L’usine de teillage de la Calira est un atout de taille pour ses 580 adhérents. «Les investissements réguliers nous permettent de bénéficier d’un outil performant», résume Vincent Boche, président de la coopérative. Dernièrement, 1 M€ ont dû être déboursés en cinq ans pour des travaux de mise aux normes vis-à-vis de la réglementation incendie : toitures, collecte des eaux de ruissellement, création de bassins de confinement… «C’était ça ou on fermait le site. On en a profité pour améliorer les conditions de travail de nos salariés, avec une meilleure isolation et un bon éclairage des bâtiments.» 
Il faut dire que la main-d’œuvre, (plus de cent salariés répartis en équipes de 3 x 2/8 et 2 x 3/8) est primordiale. 7 887 ha de la récolte 2021 sont en cours de teillage. Tout le volume doit être traité avant la fin de l’année civile, pour un solde des adhérents au 31 décembre. «C’est notre ligne de conduite.» Les équipes s’attaqueront alors aux 8 937 ha de la récolte 2022. Le rythme, entre 250 et 300 t de paille par jour, est soutenu. «Nos cinq machines sont bien entretenues et performantes», soutient Vincent Boche. 

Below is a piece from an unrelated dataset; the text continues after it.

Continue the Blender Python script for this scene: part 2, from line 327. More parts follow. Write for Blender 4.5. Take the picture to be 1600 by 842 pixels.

La limite de la coopérative est sa capacité de stockage, avec 2 840 m2. «On déborde notamment d’étoupes.» Un permis de construire a donc été déposé pour la construction d’un bâtiment de 3 450 m2, auquel pourrait s’ajouter «un jour» un nouvel atelier de teillage. «On espère ce bâtiment pour le stockage de la récolte 2023.» 
En attendant, Vincent Boche rappelle qu'une prime de report de 12 €/t brute est attribuée aux producteurs qui stockent chez eux. «Si vous en avez la possibilité, dites-le à votre technicien».